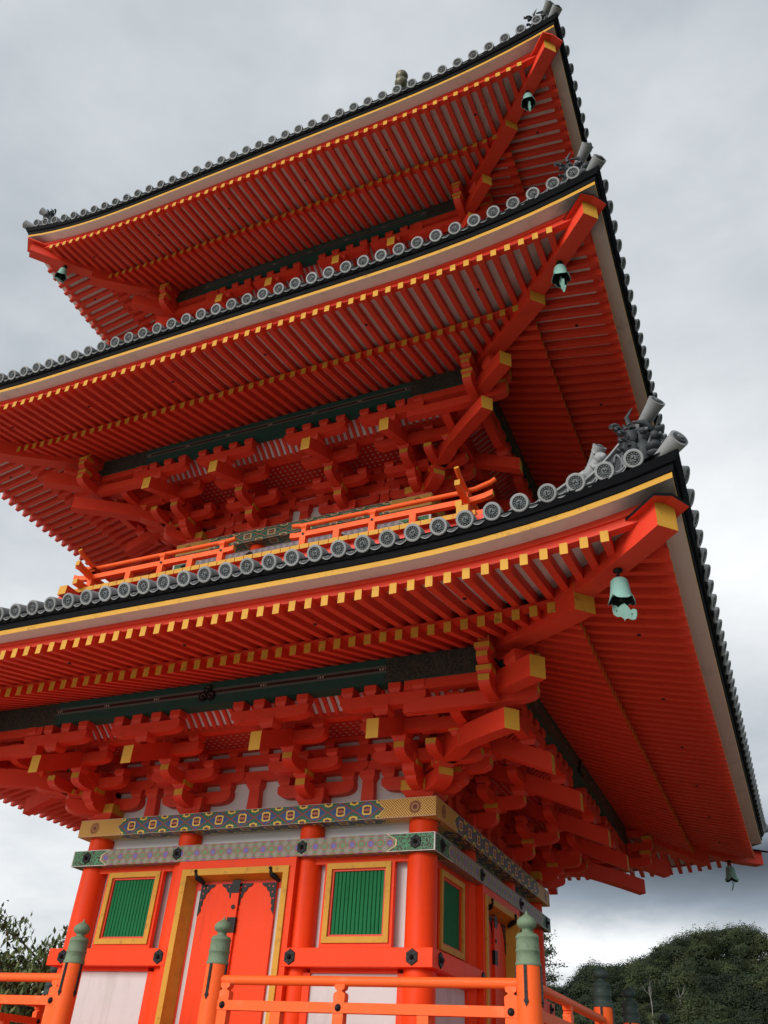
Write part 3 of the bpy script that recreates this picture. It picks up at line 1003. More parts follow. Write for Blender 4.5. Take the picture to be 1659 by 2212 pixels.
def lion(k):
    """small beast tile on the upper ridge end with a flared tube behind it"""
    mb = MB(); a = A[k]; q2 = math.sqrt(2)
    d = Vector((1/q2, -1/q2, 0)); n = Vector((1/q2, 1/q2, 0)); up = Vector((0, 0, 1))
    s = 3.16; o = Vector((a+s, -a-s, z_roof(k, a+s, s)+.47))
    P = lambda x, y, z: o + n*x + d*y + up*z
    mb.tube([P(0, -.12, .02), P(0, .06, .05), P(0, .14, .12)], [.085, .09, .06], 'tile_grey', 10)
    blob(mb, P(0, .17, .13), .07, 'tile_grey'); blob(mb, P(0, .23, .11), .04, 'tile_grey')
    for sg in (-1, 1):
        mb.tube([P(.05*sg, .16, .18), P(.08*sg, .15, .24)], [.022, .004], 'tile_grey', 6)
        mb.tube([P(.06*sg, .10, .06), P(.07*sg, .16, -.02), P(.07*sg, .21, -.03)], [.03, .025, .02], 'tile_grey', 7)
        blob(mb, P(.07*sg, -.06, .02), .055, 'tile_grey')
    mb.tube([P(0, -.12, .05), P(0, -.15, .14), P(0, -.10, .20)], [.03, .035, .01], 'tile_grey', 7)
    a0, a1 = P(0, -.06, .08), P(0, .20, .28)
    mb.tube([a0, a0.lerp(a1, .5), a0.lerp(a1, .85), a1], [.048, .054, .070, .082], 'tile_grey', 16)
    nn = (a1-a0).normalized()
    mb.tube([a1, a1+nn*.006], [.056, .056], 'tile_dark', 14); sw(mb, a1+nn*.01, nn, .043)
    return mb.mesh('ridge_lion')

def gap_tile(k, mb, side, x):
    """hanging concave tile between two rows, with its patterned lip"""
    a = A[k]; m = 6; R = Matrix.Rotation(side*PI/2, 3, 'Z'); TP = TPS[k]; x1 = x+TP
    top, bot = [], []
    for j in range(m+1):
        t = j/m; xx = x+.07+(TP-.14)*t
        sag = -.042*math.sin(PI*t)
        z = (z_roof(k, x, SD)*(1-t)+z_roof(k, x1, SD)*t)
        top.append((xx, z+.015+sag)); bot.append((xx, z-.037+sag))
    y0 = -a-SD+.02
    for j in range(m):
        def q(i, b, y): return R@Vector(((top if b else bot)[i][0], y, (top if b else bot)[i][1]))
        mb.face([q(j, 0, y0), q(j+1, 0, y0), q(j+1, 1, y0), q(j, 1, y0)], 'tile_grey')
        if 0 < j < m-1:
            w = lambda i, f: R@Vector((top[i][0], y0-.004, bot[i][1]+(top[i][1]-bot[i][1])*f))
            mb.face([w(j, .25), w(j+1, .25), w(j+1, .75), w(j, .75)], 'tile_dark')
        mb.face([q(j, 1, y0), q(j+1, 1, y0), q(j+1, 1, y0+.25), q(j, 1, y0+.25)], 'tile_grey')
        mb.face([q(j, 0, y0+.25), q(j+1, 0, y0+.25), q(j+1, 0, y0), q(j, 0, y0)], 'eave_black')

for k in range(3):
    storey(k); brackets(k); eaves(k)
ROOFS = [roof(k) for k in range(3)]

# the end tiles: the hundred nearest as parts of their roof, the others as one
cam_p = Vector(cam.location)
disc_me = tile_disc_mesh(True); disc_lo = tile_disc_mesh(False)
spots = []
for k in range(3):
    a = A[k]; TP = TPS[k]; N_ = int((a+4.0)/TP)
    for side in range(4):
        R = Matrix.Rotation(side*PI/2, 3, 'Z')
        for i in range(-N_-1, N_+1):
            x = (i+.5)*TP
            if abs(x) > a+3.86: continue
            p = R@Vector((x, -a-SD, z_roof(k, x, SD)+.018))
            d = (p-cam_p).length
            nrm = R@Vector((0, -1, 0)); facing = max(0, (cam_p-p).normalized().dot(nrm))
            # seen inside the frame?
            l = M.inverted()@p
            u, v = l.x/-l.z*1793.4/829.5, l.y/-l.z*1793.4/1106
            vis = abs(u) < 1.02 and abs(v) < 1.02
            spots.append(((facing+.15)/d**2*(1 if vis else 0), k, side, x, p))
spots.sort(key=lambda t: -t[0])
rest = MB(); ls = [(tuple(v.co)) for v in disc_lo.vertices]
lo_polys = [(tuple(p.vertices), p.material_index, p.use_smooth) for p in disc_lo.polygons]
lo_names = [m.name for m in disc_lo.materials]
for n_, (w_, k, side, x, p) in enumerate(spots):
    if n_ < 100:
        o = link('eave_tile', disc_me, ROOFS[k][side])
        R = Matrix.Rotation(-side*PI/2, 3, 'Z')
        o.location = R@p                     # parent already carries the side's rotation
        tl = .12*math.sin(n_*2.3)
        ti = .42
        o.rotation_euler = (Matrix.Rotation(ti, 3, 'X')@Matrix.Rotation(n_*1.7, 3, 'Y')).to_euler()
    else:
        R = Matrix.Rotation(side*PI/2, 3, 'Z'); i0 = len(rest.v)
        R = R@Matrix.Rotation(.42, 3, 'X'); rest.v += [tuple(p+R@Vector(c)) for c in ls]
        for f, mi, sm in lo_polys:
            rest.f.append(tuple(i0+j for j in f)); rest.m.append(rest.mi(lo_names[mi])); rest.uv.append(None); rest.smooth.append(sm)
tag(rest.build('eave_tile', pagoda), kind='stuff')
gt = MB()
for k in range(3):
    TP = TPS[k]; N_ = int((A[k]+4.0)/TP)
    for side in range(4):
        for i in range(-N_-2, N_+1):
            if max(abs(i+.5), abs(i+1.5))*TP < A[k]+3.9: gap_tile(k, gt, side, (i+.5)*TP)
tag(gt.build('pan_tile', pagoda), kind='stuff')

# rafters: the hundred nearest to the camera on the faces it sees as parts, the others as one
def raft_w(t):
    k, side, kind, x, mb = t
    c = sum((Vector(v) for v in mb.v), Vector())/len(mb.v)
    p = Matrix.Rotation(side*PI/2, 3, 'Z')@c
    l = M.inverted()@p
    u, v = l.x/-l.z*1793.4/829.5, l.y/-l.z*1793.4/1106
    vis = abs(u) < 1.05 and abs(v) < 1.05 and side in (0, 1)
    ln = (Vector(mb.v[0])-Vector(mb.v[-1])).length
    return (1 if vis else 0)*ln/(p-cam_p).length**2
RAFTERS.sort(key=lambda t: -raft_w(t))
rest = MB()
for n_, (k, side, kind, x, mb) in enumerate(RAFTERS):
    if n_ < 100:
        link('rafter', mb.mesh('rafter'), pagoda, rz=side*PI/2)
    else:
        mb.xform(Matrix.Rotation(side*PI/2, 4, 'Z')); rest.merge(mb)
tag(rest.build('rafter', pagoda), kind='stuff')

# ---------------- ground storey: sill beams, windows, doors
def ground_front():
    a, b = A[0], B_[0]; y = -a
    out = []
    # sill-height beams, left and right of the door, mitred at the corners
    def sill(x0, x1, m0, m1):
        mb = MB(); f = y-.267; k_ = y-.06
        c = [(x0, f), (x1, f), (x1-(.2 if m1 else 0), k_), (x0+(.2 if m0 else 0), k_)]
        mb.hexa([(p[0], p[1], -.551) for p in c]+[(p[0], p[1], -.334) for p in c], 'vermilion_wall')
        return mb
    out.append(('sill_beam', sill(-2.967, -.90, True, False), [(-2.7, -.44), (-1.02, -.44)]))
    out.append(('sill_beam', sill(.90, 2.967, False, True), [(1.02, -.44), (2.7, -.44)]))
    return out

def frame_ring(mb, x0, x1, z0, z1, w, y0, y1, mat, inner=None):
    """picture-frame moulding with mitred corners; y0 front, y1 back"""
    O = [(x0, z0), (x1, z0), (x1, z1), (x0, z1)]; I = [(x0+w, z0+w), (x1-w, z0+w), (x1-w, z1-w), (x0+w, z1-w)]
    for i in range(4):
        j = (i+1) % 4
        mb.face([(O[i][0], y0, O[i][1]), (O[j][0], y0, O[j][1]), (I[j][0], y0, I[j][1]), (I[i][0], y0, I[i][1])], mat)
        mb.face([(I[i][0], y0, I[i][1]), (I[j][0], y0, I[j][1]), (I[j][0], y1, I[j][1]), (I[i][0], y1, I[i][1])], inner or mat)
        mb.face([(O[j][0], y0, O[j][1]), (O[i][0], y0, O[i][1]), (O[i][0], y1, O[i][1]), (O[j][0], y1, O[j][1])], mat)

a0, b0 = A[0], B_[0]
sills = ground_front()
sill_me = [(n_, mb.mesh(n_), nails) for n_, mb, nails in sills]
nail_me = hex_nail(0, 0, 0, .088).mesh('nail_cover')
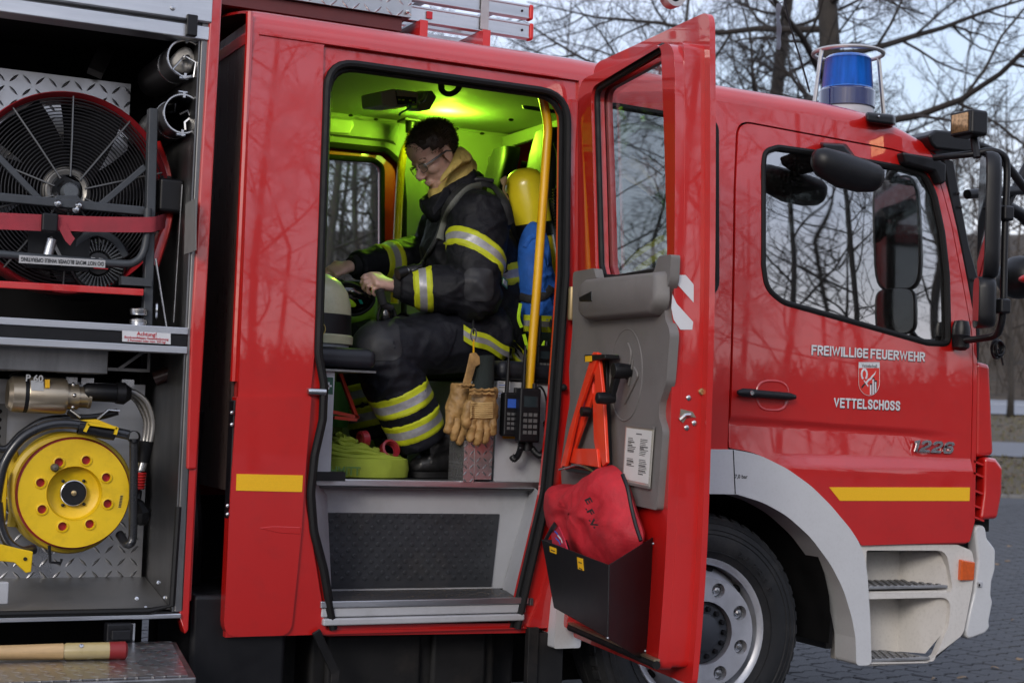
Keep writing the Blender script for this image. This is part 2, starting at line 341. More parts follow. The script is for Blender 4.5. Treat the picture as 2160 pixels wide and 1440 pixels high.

★ ★ ★

> **Given instruction**:
Everything from the top line of the data down to and including the line with "return mb.mesh('ridge_lion')" is to be copied, except the pictures.

> **Expected answer**:
Write part 3 of the bpy script that recreates this picture. It picks up at line 1003. More parts follow. Write for Blender 4.5. Take the picture to be 1659 by 2212 pixels.
def lion(k):
    """small beast tile on the upper ridge end with a flared tube behind it"""
    mb = MB(); a = A[k]; q2 = math.sqrt(2)
    d = Vector((1/q2, -1/q2, 0)); n = Vector((1/q2, 1/q2, 0)); up = Vector((0, 0, 1))
    s = 3.16; o = Vector((a+s, -a-s, z_roof(k, a+s, s)+.47))
    P = lambda x, y, z: o + n*x + d*y + up*z
    mb.tube([P(0, -.12, .02), P(0, .06, .05), P(0, .14, .12)], [.085, .09, .06], 'tile_grey', 10)
    blob(mb, P(0, .17, .13), .07, 'tile_grey'); blob(mb, P(0, .23, .11), .04, 'tile_grey')
    for sg in (-1, 1):
        mb.tube([P(.05*sg, .16, .18), P(.08*sg, .15, .24)], [.022, .004], 'tile_grey', 6)
        mb.tube([P(.06*sg, .10, .06), P(.07*sg, .16, -.02), P(.07*sg, .21, -.03)], [.03, .025, .02], 'tile_grey', 7)
        blob(mb, P(.07*sg, -.06, .02), .055, 'tile_grey')
    mb.tube([P(0, -.12, .05), P(0, -.15, .14), P(0, -.10, .20)], [.03, .035, .01], 'tile_grey', 7)
    a0, a1 = P(0, -.06, .08), P(0, .20, .28)
    mb.tube([a0, a0.lerp(a1, .5), a0.lerp(a1, .85), a1], [.048, .054, .070, .082], 'tile_grey', 16)
    nn = (a1-a0).normalized()
    mb.tube([a1, a1+nn*.006], [.056, .056], 'tile_dark', 14); sw(mb, a1+nn*.01, nn, .043)
    return mb.mesh('ridge_lion')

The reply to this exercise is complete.